**Exercise description:** Copy out the complete listing, word for word.

**Given information:**

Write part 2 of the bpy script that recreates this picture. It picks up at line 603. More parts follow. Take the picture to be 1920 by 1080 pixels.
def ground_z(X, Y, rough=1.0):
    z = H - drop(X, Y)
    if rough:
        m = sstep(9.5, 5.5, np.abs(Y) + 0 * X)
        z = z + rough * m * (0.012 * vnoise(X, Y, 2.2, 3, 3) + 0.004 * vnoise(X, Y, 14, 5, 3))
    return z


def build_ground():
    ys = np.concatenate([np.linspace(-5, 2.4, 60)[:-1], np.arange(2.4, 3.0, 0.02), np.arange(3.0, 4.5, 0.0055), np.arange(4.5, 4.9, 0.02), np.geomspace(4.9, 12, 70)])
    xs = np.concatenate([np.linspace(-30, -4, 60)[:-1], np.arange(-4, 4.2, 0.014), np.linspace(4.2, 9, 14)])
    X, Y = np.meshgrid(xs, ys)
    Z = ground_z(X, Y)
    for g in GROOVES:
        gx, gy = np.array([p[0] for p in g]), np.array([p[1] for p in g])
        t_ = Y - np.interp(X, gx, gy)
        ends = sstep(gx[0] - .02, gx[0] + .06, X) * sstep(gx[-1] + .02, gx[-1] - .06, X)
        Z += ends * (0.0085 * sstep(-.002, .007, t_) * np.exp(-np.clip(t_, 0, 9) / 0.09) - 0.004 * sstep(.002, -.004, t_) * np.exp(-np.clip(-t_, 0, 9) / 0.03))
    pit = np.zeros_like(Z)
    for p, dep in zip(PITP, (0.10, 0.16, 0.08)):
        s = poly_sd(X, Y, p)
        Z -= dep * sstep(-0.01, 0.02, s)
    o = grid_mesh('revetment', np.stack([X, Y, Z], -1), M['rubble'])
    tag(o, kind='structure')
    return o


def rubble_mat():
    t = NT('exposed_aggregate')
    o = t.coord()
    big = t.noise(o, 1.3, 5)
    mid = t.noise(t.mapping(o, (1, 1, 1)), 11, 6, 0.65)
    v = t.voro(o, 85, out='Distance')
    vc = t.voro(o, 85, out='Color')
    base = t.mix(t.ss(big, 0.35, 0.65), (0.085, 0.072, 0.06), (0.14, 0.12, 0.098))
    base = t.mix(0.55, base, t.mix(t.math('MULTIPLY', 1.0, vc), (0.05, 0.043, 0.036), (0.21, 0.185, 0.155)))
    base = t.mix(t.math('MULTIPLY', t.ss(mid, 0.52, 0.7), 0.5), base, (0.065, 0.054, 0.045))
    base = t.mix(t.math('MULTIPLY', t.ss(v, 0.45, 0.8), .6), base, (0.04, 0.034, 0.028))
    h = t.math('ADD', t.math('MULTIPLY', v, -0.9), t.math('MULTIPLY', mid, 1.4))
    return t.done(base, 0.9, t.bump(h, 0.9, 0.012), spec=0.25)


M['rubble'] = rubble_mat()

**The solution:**
Write part 2 of the bpy script that recreates this picture. It picks up at line 603. More parts follow. Take the picture to be 1920 by 1080 pixels.
def ground_z(X, Y, rough=1.0):
    z = H - drop(X, Y)
    if rough:
        m = sstep(9.5, 5.5, np.abs(Y) + 0 * X)
        z = z + rough * m * (0.012 * vnoise(X, Y, 2.2, 3, 3) + 0.004 * vnoise(X, Y, 14, 5, 3))
    return z


def build_ground():
    ys = np.concatenate([np.linspace(-5, 2.4, 60)[:-1], np.arange(2.4, 3.0, 0.02), np.arange(3.0, 4.5, 0.0055), np.arange(4.5, 4.9, 0.02), np.geomspace(4.9, 12, 70)])
    xs = np.concatenate([np.linspace(-30, -4, 60)[:-1], np.arange(-4, 4.2, 0.014), np.linspace(4.2, 9, 14)])
    X, Y = np.meshgrid(xs, ys)
    Z = ground_z(X, Y)
    for g in GROOVES:
        gx, gy = np.array([p[0] for p in g]), np.array([p[1] for p in g])
        t_ = Y - np.interp(X, gx, gy)
        ends = sstep(gx[0] - .02, gx[0] + .06, X) * sstep(gx[-1] + .02, gx[-1] - .06, X)
        Z += ends * (0.0085 * sstep(-.002, .007, t_) * np.exp(-np.clip(t_, 0, 9) / 0.09) - 0.004 * sstep(.002, -.004, t_) * np.exp(-np.clip(-t_, 0, 9) / 0.03))
    pit = np.zeros_like(Z)
    for p, dep in zip(PITP, (0.10, 0.16, 0.08)):
        s = poly_sd(X, Y, p)
        Z -= dep * sstep(-0.01, 0.02, s)
    o = grid_mesh('revetment', np.stack([X, Y, Z], -1), M['rubble'])
    tag(o, kind='structure')
    return o


def rubble_mat():
    t = NT('exposed_aggregate')
    o = t.coord()
    big = t.noise(o, 1.3, 5)
    mid = t.noise(t.mapping(o, (1, 1, 1)), 11, 6, 0.65)
    v = t.voro(o, 85, out='Distance')
    vc = t.voro(o, 85, out='Color')
    base = t.mix(t.ss(big, 0.35, 0.65), (0.085, 0.072, 0.06), (0.14, 0.12, 0.098))
    base = t.mix(0.55, base, t.mix(t.math('MULTIPLY', 1.0, vc), (0.05, 0.043, 0.036), (0.21, 0.185, 0.155)))
    base = t.mix(t.math('MULTIPLY', t.ss(mid, 0.52, 0.7), 0.5), base, (0.065, 0.054, 0.045))
    base = t.mix(t.math('MULTIPLY', t.ss(v, 0.45, 0.8), .6), base, (0.04, 0.034, 0.028))
    h = t.math('ADD', t.math('MULTIPLY', v, -0.9), t.math('MULTIPLY', mid, 1.4))
    return t.done(base, 0.9, t.bump(h, 0.9, 0.012), spec=0.25)


M['rubble'] = rubble_mat()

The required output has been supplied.